Objective:
Starting from the top of the material, restate each line exactly until the line that contains "scn.camera = cam", which is also copied. Pictures are excluded.

Source excerpt:
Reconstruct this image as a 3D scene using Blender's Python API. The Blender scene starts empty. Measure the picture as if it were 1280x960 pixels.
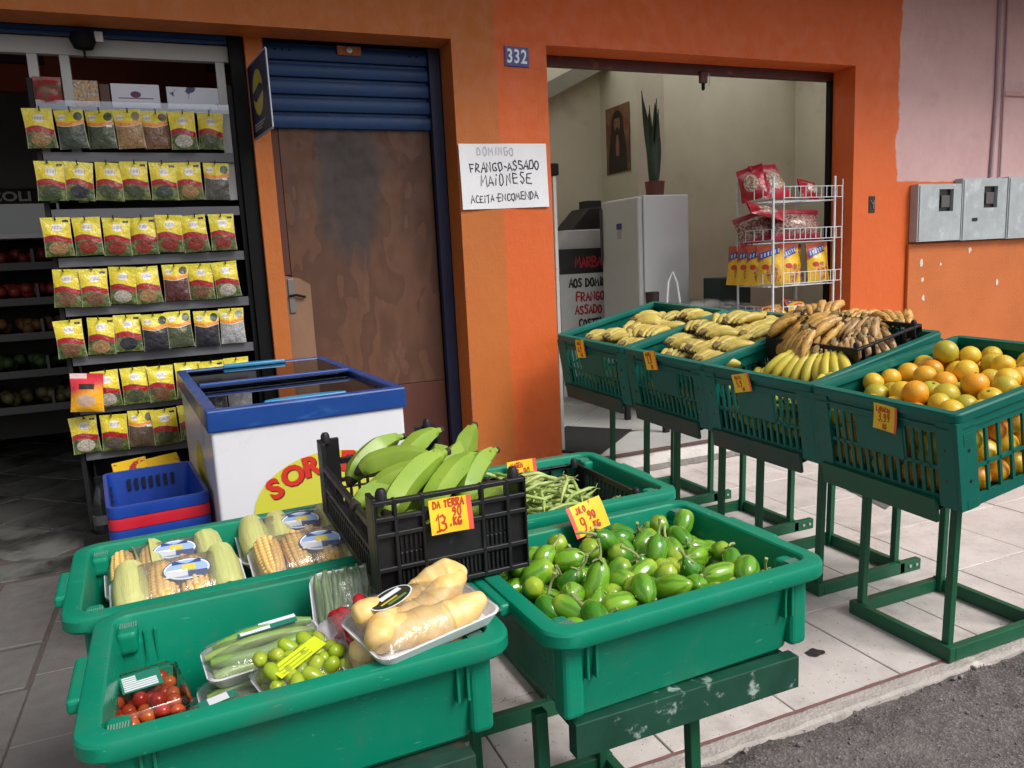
import bpy, bmesh, math, random
import numpy as np
from mathutils import Matrix, Vector, Euler, noise as mnoise

random.seed(7)
rng = np.random.default_rng(11)
scn = bpy.context.scene
col = scn.collection
R = math.radians
PI = math.pi

# ------------------------------------------------------------------ camera
cam_d = bpy.data.cameras.new('camera')
cam = bpy.data.objects.new('camera', cam_d)
col.objects.link(cam)
cam_d.sensor_width = 36.0
cam_d.lens = 961.0 / 1280.0 * 36.0
cam_d.clip_start = 0.02
cam_d.clip_end = 3000
_yaw, _pit, _rol = R(22.6746), R(9.3288), R(2.8220)
_f = Vector((math.sin(_yaw) * math.cos(_pit), math.cos(_yaw) * math.cos(_pit), -math.sin(_pit)))
_r = Vector((math.cos(_yaw), -math.sin(_yaw), 0))
_d = _f.cross(_r)
_r2 = _r * math.cos(_rol) + _d * math.sin(_rol)
_d2 = _d * math.cos(_rol) - _r * math.sin(_rol)
cam.matrix_world = Matrix(((_r2.x, -_d2.x, -_f.x, 0), (_r2.y, -_d2.y, -_f.y, 0), (_r2.z, -_d2.z, -_f.z, 1.5), (0, 0, 0, 1)))
scn.camera = cam

# ------------------------------------------------------------------ sky, sun, exposure
SUN_EL, SUN_AZ = R(48), R(148)          # azimuth clockwise from +y: the sun stands behind the camera's right shoulder
w = bpy.data.worlds.new('World')
scn.world = w
w.use_nodes = True
nt = w.node_tree
nt.nodes.clear()
sky = nt.nodes.new('ShaderNodeTexSky')
sky.sky_type = 'NISHITA'
sky.sun_disc = False
sky.sun_elevation = SUN_EL
sky.sun_rotation = SUN_AZ
sky.air_density = 1.0
sky.dust_density = 4.0
sky.ozone_density = 1.0
hs = nt.nodes.new('ShaderNodeHueSaturation')
hs.inputs['Saturation'].default_value = 0.22      # thin overcast: the blue is mostly gone
bg = nt.nodes.new('ShaderNodeBackground')
bg.inputs['Strength'].default_value = 0.09
wo = nt.nodes.new('ShaderNodeOutputWorld')
nt.links.new(sky.outputs[0], hs.inputs['Color'])
nt.links.new(hs.outputs[0], bg.inputs['Color'])
nt.links.new(bg.outputs[0], wo.inputs['Surface'])

sun_d = bpy.data.lights.new('sun', 'SUN')
sun_d.energy = 1.5
sun_d.angle = R(24)
sun_d.color = (1.0, 0.96, 0.9)
sun = bpy.data.objects.new('sun', sun_d)
col.objects.link(sun)
_sd = Vector((math.sin(SUN_AZ) * math.cos(SUN_EL), math.cos(SUN_AZ) * math.cos(SUN_EL), math.sin(SUN_EL)))
sun.rotation_euler = _sd.to_track_quat('Z', 'Y').to_euler()
sun.location = (3, -6, 8)

scn.view_settings.view_transform = 'Standard'
scn.view_settings.look = 'None'
scn.view_settings.gamma = 1
scn.view_settings.use_curve_mapping = False
scn.view_settings.exposure = 0.70
scn.render.engine = 'CYCLES'
scn.cycles.use_denoising = True
scn.cycles.max_bounces = 8
scn.cycles.diffuse_bounces = 5
scn.cycles.glossy_bounces = 4
scn.cycles.transmission_bounces = 6
scn.cycles.transparent_max_bounces = 16
scn.cycles.caustics_reflective = False
scn.cycles.caustics_refractive = False

# ------------------------------------------------------------------ materials
MATS = {}


def nodes_of(m):
    return m.node_tree.nodes, m.node_tree.links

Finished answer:
Reconstruct this image as a 3D scene using Blender's Python API. The Blender scene starts empty. Measure the picture as if it were 1280x960 pixels.
import bpy, bmesh, math, random
import numpy as np
from mathutils import Matrix, Vector, Euler, noise as mnoise

random.seed(7)
rng = np.random.default_rng(11)
scn = bpy.context.scene
col = scn.collection
R = math.radians
PI = math.pi

# ------------------------------------------------------------------ camera
cam_d = bpy.data.cameras.new('camera')
cam = bpy.data.objects.new('camera', cam_d)
col.objects.link(cam)
cam_d.sensor_width = 36.0
cam_d.lens = 961.0 / 1280.0 * 36.0
cam_d.clip_start = 0.02
cam_d.clip_end = 3000
_yaw, _pit, _rol = R(22.6746), R(9.3288), R(2.8220)
_f = Vector((math.sin(_yaw) * math.cos(_pit), math.cos(_yaw) * math.cos(_pit), -math.sin(_pit)))
_r = Vector((math.cos(_yaw), -math.sin(_yaw), 0))
_d = _f.cross(_r)
_r2 = _r * math.cos(_rol) + _d * math.sin(_rol)
_d2 = _d * math.cos(_rol) - _r * math.sin(_rol)
cam.matrix_world = Matrix(((_r2.x, -_d2.x, -_f.x, 0), (_r2.y, -_d2.y, -_f.y, 0), (_r2.z, -_d2.z, -_f.z, 1.5), (0, 0, 0, 1)))
scn.camera = cam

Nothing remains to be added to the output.